Na semana passada, os responsáveis pelo maior carnaval do mundo usaram vassoura e água benta e, em um ritual tão antigo quanto o Brasil, esfregaram o chão da passarela.
Quando a folia pré-Quaresma começar no Sambódromo do Rio de Janeiro, neste fim de semana, outro ritual também estará em exposição: a lavagem de reputações. Dê uma olhada no desfile da noite de segunda-feira, no qual a escola de samba Beija-Flor, 12 vezes campeã do carnaval carioca, cantará as glórias da Guiné Equatorial.
Saudar a Mãe África é uma tradição secular no Brasil, lar da maior população de descendentes africanos das Américas. Mas ao cantar para o presidente da Guiné Equatorial, Teodoro Obiang Nguema Mbasogo, um ditador com um fraco pelo samba e uma ficha cheia de violações aos direitos humanos, a Beija-Flor colocou o gênero uma oitava acima.
Então, o que são algumas execuções sumárias e prisioneiros torturados entre amigos? Afinal de contas, custa caro colocar na avenida um grupo de mais de 4.000 dançarinos e percussionistas e uma frota de carros alegóricos em uma apresentação ao vivo com uma produção do nível da Broadway. A Beija-Flor, que recebeu R$ 10 milhões (US$ 3,5 milhões) de Obiang, foi apenas a última escola de samba a hipotecar seus paetês em troca de patrocínio.
O carnaval moderno do Brasil nasceu no pecado, décadas atrás, quando os chefes do jogo do bicho decidiram financiar o talento das favelas, onde o samba nasceu. As favelas ganharam plumas de avestruz e tambores, enquanto os bicheiros lavavam suas reputações. Acrescente fotos com prefeitos e celebridades e um poleiro de um carro alegórico de cinco andares, e o ciclo de centrifugação estava completo. Como me disse Nelson Motta, escritor especialista em música popular, “a tradição do Carnaval diz que o dinheiro não tem cor, nem origem, nem bandeira. As pessoas fazem vista grossa”.
Mas quando as festas dos blocos se transformaram em show business, a corrida pelos endinheirados se tornou intensa. As empresas de cerveja foram as pioneiras entre as companhias, combinando as vendas de bebidas com o marketing de inserção de produtos no Sambódromo, reportou Ricardo Noblat no jornal O Globo. Empresas aéreas, fabricantes de carros e siderúrgicas seguiram o exemplo.
Não demorou para que o governo entrasse em cena. As arquibancadas lotadas e a audiência televisiva global ofereceram o quadro perfeito para iniciativas políticas, sem importar quão duvidosas fossem, com o dinheiro do contribuinte.

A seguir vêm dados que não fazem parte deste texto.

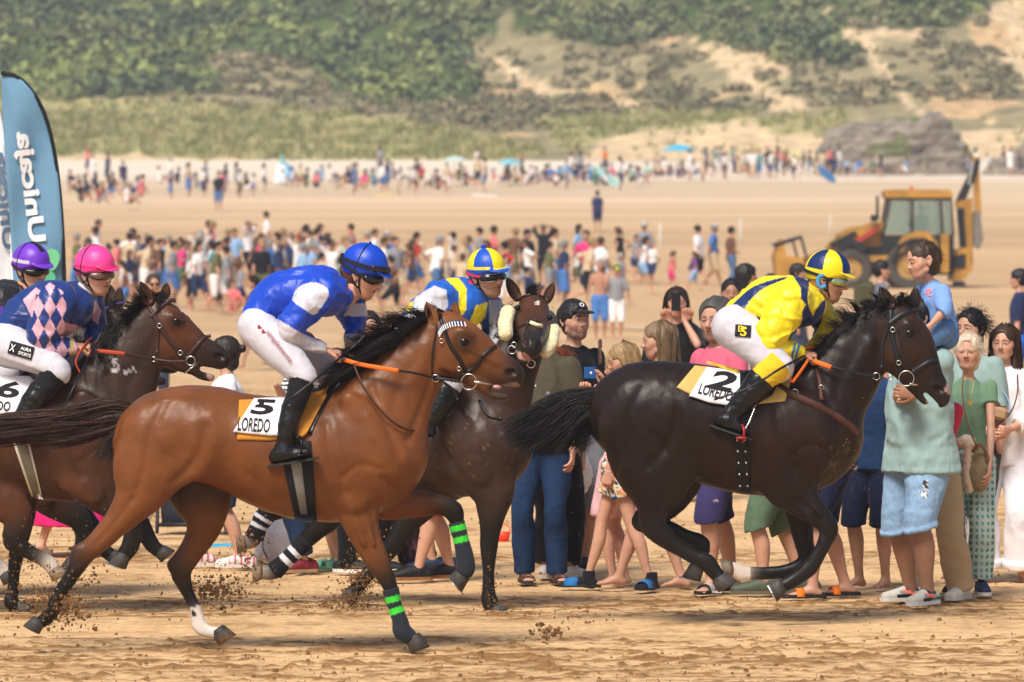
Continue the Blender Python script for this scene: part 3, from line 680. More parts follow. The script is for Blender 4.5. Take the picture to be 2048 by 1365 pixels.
def sandal(J, n, parent, col, strap_c, name='slide', L=.26, straps=((.085, .05),), sock=None):
    a = J[n+'an']; z = np.array([0, 0, 1.]); d = norm(J[n+'fd']); sd = norm(np.cross(d, z)); s = L/.26*1.0; an = a-z*(.045*J['h']/1.75+.005); mb = MB()
    prof = [(-.085, .020), (-.065, .034), (0, .034), (.06, .042), (.12, .047), (.165, .042), (.19, .020)]
    pl = [(x, y) for x, y in prof]+[(x, -y) for x, y in prof[::-1]]; Pb = [an+d*x*s+sd*y*s for x, y in pl]; k = len(Pb); V = np.array([p-z*.0 for p in Pb]+[p+z*.022 for p in Pb])
    mb.raw(V, [list(range(k)), list(range(2*k-1, k-1, -1))]+[[(i+1) % k, i, k+i, k+(i+1) % k] for i in range(k)])
    o = mb.build(name, mat('slide_sole_%d' % int(col[0]*200+col[2]*900), col, .75, var=.15), parent)
    for (t, w) in straps:
        V = []; m_ = 9
        for e in (-w/2, w/2):
            for i in range(m_):
                A = math.pi*i/(m_-1); V.append(an+d*(t+e)*s+sd*math.cos(A)*.049*s+z*(.01+(.052-.10*max(t-.03, 0)*2*.35-.1*e)*math.sin(A)))
        V = np.array(V); V = np.vstack([V, V+z*.004+0]); Fs = [[i, i+1, m_+i+1, m_+i] for i in range(m_-1)]+[[2*m_+i+1, 2*m_+i, 3*m_+i, 3*m_+i+1] for i in range(m_-1)]
        Fs += [[i+1, i, 2*m_+i, 2*m_+i+1] for i in range(m_-1)]+[[m_+i, m_+i+1, 3*m_+i+1, 3*m_+i] for i in range(m_-1)]
        obj('strap', mk_mesh('strap', V, Fs, [mat('strap_%d' % int(strap_c[0]*300+strap_c[2]*700), strap_c, .75, var=.15)], smooth=True), o)
    if sock is not None:
        v = Vol(a-.18, a+.2, .007); v.add([(*(a+z*.10-d*.005), .040), (*(a-d*.01), .040), (*(a-d*.03-z*.02), .036), (*(a+d*.05-z*.012), .034, .038), (*(a+d*.15-z*.03), .02, .042)], sd, 0, cuts=[(a+z*.06, z)])
        V, Q = v.mesh(); obj('sock', mk_mesh('sock', V, Q, [M_cloth], np.tile(sock, (len(V), 1))), parent)
    return o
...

Os estrangeiros entenderam rapidamente. Em 2006, Hugo Chávez derramou alguns petrodólares na Vila Isabel para que a escola dançasse para a ambiciosa revolução bolivariana, e a escola foi campeã. A canção-tema? “Soy Loco Por Ti, América”. Dois anos depois, Portugal entrou na festa, contratando quatro escolas de samba diferentes para cantar sambas sobre o bicentenário da chegada da monarquia ao Brasil. Nenhuma delas fez piada sobre o imperador.
O Carnaval é ótimo para esse tipo de generosidade. Se dançar para ganhar fortunas sem se importar com quem está sendo retratado tornou o concurso melhor, isso já é outra questão. “O Brasil desenvolveu a especialidade de acolher os tiranos”, disse Motta. “Isso faz com que os antigos bicheiros do carnaval pareçam apenas pitorescos”.
Para ser justo, os compositores da Beija-Flor musicaram e escreveram seu próprio samba, um emotivo panegírico ao griô -- figura mística do filósofo contador de histórias venerado em boa parte da África Ocidental. Para se garantir, contudo, Obiang examinou a letra.